La Sicilia rischia un’altra emergenza idrica, con dighe vuote, condotte colabrodo e scelte politiche inefficaci. Miliardi di euro sono stati spesi negli anni, ma la gestione dell’acqua resta disastrosa: dispersioni record (56,1%), reti fognarie inadeguate e invasi incapaci di garantire un approvvigionamento stabile. È il quadro descritto da Gian Antonio Stella in un’inchiesta pubblicata sul Corriere della Sera, e ripresa da Dagospia, che ripercorre le cause e i fallimenti di una crisi cronica.

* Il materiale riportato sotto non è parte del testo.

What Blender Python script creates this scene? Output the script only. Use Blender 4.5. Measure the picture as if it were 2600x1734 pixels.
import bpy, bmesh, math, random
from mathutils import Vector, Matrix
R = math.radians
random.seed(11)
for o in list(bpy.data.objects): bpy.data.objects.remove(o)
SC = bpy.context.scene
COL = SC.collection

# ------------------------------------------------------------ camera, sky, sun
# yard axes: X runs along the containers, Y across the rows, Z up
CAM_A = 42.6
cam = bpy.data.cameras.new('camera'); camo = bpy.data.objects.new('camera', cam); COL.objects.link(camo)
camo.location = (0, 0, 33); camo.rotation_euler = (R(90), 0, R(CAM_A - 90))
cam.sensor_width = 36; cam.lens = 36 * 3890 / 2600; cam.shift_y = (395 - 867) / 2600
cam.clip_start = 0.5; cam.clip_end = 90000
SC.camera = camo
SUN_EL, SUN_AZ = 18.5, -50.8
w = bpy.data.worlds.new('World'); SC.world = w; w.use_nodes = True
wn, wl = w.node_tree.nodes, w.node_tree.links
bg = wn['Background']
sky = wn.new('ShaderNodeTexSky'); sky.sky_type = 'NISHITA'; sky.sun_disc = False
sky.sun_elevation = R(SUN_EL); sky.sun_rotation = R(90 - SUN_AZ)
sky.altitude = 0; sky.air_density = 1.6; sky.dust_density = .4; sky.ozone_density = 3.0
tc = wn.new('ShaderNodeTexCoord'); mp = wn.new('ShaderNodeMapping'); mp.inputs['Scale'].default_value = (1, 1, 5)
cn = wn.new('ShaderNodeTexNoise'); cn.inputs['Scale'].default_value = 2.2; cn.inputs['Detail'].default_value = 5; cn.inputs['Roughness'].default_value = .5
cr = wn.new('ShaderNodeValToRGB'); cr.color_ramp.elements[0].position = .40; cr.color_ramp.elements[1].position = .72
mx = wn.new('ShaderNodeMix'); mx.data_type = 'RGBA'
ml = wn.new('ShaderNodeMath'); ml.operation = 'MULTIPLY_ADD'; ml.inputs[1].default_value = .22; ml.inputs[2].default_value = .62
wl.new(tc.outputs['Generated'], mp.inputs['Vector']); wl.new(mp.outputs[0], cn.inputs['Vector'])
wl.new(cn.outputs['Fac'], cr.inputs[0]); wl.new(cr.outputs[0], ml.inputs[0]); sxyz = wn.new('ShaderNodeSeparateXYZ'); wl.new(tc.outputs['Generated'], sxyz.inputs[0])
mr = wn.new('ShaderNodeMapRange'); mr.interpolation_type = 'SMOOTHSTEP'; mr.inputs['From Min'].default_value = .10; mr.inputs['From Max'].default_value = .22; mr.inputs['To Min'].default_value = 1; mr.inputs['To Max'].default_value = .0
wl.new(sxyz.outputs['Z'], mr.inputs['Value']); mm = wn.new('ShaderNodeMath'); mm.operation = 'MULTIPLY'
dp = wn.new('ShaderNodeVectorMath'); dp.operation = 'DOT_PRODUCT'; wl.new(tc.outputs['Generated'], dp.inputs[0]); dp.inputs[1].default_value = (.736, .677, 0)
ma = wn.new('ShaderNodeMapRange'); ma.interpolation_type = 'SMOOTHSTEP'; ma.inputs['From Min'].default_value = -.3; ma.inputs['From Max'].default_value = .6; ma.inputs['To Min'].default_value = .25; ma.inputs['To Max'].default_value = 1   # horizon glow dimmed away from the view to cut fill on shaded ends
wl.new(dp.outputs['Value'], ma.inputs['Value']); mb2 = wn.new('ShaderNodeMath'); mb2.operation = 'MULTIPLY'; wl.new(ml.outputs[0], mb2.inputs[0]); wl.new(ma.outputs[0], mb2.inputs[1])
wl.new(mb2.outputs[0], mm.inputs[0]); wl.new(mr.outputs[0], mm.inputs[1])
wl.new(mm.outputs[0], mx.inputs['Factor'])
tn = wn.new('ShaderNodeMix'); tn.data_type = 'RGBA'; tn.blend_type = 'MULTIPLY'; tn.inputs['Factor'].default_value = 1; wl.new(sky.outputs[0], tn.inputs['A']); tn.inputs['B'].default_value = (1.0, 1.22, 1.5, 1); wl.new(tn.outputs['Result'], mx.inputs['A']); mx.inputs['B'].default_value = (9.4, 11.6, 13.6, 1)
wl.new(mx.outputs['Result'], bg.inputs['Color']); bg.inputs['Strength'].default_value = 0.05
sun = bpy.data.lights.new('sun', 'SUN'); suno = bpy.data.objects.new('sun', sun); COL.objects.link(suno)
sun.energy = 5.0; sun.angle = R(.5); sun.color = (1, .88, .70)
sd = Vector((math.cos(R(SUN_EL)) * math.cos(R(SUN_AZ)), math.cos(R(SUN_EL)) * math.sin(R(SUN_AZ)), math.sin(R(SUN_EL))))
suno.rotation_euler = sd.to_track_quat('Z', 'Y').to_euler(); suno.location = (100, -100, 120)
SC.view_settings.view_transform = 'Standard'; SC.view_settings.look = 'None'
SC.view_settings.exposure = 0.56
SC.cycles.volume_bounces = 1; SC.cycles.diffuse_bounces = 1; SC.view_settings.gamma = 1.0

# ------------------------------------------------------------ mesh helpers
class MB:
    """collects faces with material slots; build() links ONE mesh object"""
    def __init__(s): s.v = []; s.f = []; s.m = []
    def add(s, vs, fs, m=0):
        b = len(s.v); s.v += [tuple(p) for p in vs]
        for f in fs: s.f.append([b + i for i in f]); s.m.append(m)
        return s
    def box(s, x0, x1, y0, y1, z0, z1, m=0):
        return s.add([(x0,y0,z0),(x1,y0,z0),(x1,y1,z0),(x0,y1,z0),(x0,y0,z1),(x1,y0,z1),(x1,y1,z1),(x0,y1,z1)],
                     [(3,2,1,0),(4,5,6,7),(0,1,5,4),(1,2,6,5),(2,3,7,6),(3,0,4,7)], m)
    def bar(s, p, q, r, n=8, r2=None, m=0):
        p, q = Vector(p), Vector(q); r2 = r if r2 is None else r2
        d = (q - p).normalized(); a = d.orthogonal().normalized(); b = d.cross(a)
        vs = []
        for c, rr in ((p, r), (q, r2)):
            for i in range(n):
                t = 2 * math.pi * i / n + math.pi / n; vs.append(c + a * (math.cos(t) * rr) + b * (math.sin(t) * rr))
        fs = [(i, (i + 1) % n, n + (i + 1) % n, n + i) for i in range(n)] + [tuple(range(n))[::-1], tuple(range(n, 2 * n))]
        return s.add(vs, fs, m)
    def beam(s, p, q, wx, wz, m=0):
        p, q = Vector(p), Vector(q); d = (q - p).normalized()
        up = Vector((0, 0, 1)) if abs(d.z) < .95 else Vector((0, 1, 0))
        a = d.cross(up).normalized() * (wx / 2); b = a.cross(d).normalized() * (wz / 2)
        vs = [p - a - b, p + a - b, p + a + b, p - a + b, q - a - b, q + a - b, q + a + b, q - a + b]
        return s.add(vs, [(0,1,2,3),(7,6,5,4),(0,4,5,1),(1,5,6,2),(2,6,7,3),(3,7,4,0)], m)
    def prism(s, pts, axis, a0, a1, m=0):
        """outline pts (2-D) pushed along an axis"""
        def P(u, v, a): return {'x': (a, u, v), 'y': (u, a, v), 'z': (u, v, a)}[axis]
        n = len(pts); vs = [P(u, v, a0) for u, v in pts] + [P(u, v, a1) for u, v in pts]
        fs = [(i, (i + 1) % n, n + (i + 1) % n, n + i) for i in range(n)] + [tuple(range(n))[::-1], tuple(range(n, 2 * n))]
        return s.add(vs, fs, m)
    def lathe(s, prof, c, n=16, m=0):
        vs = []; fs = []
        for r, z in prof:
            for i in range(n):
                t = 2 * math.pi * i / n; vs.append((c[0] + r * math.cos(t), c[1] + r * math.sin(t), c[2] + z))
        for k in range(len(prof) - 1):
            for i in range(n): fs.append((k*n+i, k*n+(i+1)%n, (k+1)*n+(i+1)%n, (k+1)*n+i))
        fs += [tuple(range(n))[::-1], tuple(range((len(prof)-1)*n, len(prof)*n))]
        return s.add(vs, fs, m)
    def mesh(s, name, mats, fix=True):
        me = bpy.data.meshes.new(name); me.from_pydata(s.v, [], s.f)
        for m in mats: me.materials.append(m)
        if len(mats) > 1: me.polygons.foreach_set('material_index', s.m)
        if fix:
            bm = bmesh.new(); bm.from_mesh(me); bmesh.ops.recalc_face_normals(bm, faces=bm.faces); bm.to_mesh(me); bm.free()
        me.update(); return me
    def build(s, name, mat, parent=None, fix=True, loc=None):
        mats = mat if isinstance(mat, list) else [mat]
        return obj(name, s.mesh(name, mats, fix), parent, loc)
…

Un caso emblematico è la Diga della Trinità, celebrata nel 1962 come un miracolo per l’agricoltura ma mai collaudata. Per timore di un cedimento, l’invaso è stato svuotato per decenni, rendendolo di fatto inutile. Fino a una ventina di giorni fa, quando il Ministero delle Infrastrutture, dopo aver sollevato problemi di sicurezza (con conseguente riduzione dei volumi idrici), ha rassicurato la Regione sul suo utilizzo. Anche altri bacini siciliani sono ai minimi: Rosamarina (14,1%), Scanzano (30%), Poma (25%), costringendo a razionamenti drastici (a Caccamo l’acqua arriva ogni otto giorni).

Oltre agli invasi vuoti, il sistema è segnato da impianti dismessi e sprechi. Negli anni sono state costruite 47 dighe (solo 20 collaudate), di cui 17 già abbandonate. Emblematico il caso della diga di Blufi, mai completata e oggi un rudere dopo aver divorato centinaia di miliardi di lire. A conferma dello sperpero di risorse, Tuccio D’Urso, funzionario regionale che nel 1991 mappò gli interventi nel settore idrico, ha contato oltre 7.000 miliardi di lire spesi, equivalenti ad almeno 8 miliardi di euro, cifra che l’inflazione attualizzerebbe a una somma ancora più imponente. Eppure, i risultati sono sotto gli occhi di tutti.

Il problema non è solo infrastrutturale, ma anche amministrativo. La Sicilia ha fallito l’accesso ai fondi del PNRR: tutti i 31 progetti presentati sono stati bocciati per la debolezza delle proposte e la scarsa qualità della burocrazia regionale.

Le soluzioni proposte suscitano perplessità. Il presidente della Regione, Renato Schifani, ha annunciato un investimento di 290 milioni per cinque nuovi dissalatori, nonostante i fallimenti passati. Un esempio è il dissalatore di Gela, che, pur essendo in disuso, costa ancora alla Regione 10,5 milioni di euro l’anno. Il risultato è un territorio assetato, mentre sprechi e clientelismo continuano a dominare la scena.